Kişisel gelişimin bu önlenemez yükselişi muhteşem sözcüklerle devam etti
İlk duyduğumuz an, öyle güzel geldi ki, an’da kalmak, akışa bırakmak, öz farkındalık… Bir de üstüne üstlük kitaplar art arda basıldı. Bize ne yapmamız gerektiğini anlatan, mutluluk formülleri veren. Kesin çözüme ulaştıran reçetelere ihtiyaç duyduk. Farklı ağızlardan çıkan bu sözcükler sanki o ağırlıklarını yitirerek, ağızdan ağıza dolaşır oldu. Piyasa dengelerinde arz talep gibi, çok kullanıldıkça da ağırlığı kalmadı. Öğrenilmiş gülümsemelerden çıkınca da değerini yitirdi.

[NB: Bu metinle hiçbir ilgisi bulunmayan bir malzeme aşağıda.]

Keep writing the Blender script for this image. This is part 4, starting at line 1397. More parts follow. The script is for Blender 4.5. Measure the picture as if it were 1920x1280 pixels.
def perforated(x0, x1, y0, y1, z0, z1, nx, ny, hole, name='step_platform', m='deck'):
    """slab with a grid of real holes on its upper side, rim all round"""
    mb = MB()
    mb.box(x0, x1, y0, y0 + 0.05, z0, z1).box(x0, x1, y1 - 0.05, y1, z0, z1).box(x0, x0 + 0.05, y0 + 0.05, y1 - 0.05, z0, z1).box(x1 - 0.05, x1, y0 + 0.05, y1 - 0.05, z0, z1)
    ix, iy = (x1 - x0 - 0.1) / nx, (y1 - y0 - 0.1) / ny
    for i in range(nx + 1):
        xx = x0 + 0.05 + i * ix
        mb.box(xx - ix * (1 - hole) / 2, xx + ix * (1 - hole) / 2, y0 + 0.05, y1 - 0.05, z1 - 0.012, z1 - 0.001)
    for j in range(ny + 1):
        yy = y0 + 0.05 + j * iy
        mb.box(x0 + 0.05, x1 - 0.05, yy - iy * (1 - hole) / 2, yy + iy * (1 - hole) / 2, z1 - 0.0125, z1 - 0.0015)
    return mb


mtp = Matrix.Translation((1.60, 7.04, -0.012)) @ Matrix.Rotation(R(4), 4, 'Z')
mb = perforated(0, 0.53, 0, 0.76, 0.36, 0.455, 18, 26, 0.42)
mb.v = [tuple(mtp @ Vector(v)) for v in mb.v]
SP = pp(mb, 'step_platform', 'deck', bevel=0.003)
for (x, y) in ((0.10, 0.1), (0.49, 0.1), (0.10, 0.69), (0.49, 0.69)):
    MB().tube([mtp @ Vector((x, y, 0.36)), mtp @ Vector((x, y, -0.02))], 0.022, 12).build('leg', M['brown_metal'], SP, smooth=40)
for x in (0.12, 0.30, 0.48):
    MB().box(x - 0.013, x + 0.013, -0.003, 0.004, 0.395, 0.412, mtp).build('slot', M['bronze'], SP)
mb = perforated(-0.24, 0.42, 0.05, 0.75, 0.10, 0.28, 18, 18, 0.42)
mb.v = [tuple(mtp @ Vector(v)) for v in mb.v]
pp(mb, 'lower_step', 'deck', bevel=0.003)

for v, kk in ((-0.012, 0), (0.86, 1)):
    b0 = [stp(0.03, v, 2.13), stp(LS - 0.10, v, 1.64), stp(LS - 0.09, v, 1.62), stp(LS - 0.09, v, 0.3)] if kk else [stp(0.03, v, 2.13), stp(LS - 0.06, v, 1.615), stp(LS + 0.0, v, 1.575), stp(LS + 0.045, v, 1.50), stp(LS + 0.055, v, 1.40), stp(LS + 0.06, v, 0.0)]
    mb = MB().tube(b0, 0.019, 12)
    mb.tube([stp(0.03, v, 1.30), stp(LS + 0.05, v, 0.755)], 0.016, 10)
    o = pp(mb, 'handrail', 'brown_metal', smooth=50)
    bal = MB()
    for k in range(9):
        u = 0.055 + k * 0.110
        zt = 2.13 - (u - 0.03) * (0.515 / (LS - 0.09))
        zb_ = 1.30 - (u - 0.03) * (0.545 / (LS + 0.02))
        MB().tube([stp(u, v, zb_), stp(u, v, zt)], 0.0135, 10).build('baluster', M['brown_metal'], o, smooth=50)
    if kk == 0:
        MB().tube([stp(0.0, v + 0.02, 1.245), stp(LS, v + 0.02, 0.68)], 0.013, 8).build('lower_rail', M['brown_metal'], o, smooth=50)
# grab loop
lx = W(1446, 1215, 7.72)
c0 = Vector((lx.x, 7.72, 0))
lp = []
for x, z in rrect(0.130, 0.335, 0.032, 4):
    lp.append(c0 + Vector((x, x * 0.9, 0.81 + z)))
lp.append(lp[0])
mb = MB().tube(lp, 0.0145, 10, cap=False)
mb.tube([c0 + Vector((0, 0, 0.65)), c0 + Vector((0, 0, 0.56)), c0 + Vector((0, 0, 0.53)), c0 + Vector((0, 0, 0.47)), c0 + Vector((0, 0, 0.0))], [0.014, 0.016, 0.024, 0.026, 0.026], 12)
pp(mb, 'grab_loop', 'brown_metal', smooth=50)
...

Ruh ve bedeni birleştirmek
Oysa hepsinin ayrı ayrı bir derinliği, bir felsefesi var. Onları anlamak, özümsemek, hiç bitmeyen bir yolculuk aslında. Hani an’da kalmak diyoruz ya, sözcüklerde kalmak da önemli. Onları hissederek, bilinçli kullanmak da çok değerli. Öylesine söylenince, yaşamadan, hissetmeden söylenince dağılıveriyor sözcükler. Bu öyle bir şeye benziyor ki, bazen görüntü olarak bir yerde oluyorsun, ama sen yoksun aslında orada. Nasıl ki, yoganın bir anlamı, birleştirmek “ruhu ve bedeni birleştirmek”, ancak yoga yaptığında matın üzerinde, bedeninle ruhun bütünleşmiyorsa ve yaptığın yoga sadece matın üzerinde kalıyorsa, bir şeyler eksik. Tıpkı dudağından dökülen sözcüklerle yüreğinin bütünleşmediği gibi.
Sana ihtiyacım var
Yine sözcüklerin peşinden koşmak istedim, hani sözcük, öyle bir sözcük olsun ki, anlamının yükü ona ağır gelsin ve ilk duyduğumda beni baştan çıkartsın. Bir romanın tek bir cümlesinin etkilemesi gibi, durayım, altını çizeyim ve düşüneyim. Japon arkadaşım Yukari Hamakawa’dan aldığım bir sözcük geldi aklıma.” Amae”. Japonca bir sözcük, Yukari, olumsuz anlamını, başkasına dayanmak, sırtından geçinmek veya bir çocuğun annesine ettiği naz gibi açıkladı. Ama bir de tamamen güvende olma hali var amae’nin. Sevdiğin birinin kucağına sığınıp, sevilip avutulma arzusu. Antropologlara göre Japonya’nın kolektivist kültürü içinde ortaya çıkmış. Güzel değil mi, hele ki şu günlerde, ağır gelmedi mi her şey. Sarılamıyoruz birbirimize. O zaman hangi anlamıyla olursa olsun, lütfen amae yap yani amaete kudasai.
Tek bir kelime bulamadım, ama birisine “sana ihtiyacım var,” demek ten daha anlamlı ne olabilir ki?